I don't want to harp on it but it bears saying the hardest challenge of that job, at least for me, is figuring out how to divvy out attention to students who need it, deserve it, and demand it. And well sometimes that slider just can't pan out as well as I would like it to.

For instance sometimes there is a student who wants and is accepting help on an assignment but my attention gets grabbed from them by the student flicking crayons at everybody in the back row and I have to spend 10 minutes in a stupid circular argument with that guy because he's keeping everybody else from getting anything done and left unchecked will cause... well one of those inciting incidents I was talking about.

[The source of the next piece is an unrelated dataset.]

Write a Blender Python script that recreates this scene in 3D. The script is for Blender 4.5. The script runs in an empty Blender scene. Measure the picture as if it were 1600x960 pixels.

And I would be lying if I didn't say that as a member of the human species, I have my limits too. Sometimes a stupid kiddy fight is obviously a stupid kiddy fight and I just can't help but be annoyed that so much trouble is being caused by something as small as losing/borrowing/stealing a pencil. Once I had to negotiate giving away 5 of my own stock to stop a fight in its tracks.

Part of me would like to ban pencils for all the fights they've caused but then that would be bad. And for the record as a guy who was there I know that sometimes a fight about a pencil isn't really a fight about a pencil. All the same...

But back to the movies.

So Frozen hit me at juuust the right time, with just the right script, to give me an emotional gut punch but I feel the movie in one regard didn't have guts to follow through.

See both the marketing and the narrative itself plays with the idea of Elsa going evil. Basically saying screw all ya'll and becoming well the "Snow Queen" but in the movie itself Elsa never seems to go in that direction, not even a little. Sure she's frustrated and sometimes angry but she never seems to be wrong in that frustration and anger. Remember she didn't freeze Arendelle on purpose and is just as panicked as everybody else when she realizes the trouble she caused.

To put it another way Elsa never goes dark.  I'm going to be honest all the bullying and crap I went through has made me somewhat of a jaded cynical bastard. And there was a period of my life and mentality, which yes does on occasion come back when I'm pissed enough, where all of that stuff caused me to be apathetic and mildly amoral. Let's just say on my bad days I look and sound a like like Al Swearengen.




Most of my idealism or what idealism I have left is in effect me trying to fight my own demons and somehow wind up on the side  of the angels come the last battle.



But you know what movie did have the way to go full Nelson on that one. Where the villain is somebody who got screwed with too many times and for legitimate reasons now just wants to watch the world burn.

See the thing that solves the problem in Paranorman is that the protagonist is just enough like the villain and sees enough of himself in her to want to help her. I don't mean he wants to help her raze the town. Nope he wants to help her land on her feet. He knows what she's doing now isn't right but how she was treated before wasn't right either. There has to be a middle path and the movie finds it. Forgiveness. In the third act his brave brilliant decision is to try to talk to "The Witch" and get her to forgive the slights against her and move past it all, to get her to a place where she is no longer an enemy to all of humanity, is what provides the movie with it's best possible outcome.


While Paranorman is a good but not great movie the decision to basically make the big climatic action fight basically talking someone with legit beef out of a locked room took some balls. There are so many easier paths to story could have taken and for the first half, yeah that looked like that was the way it was going to go, but nope they took the hard one.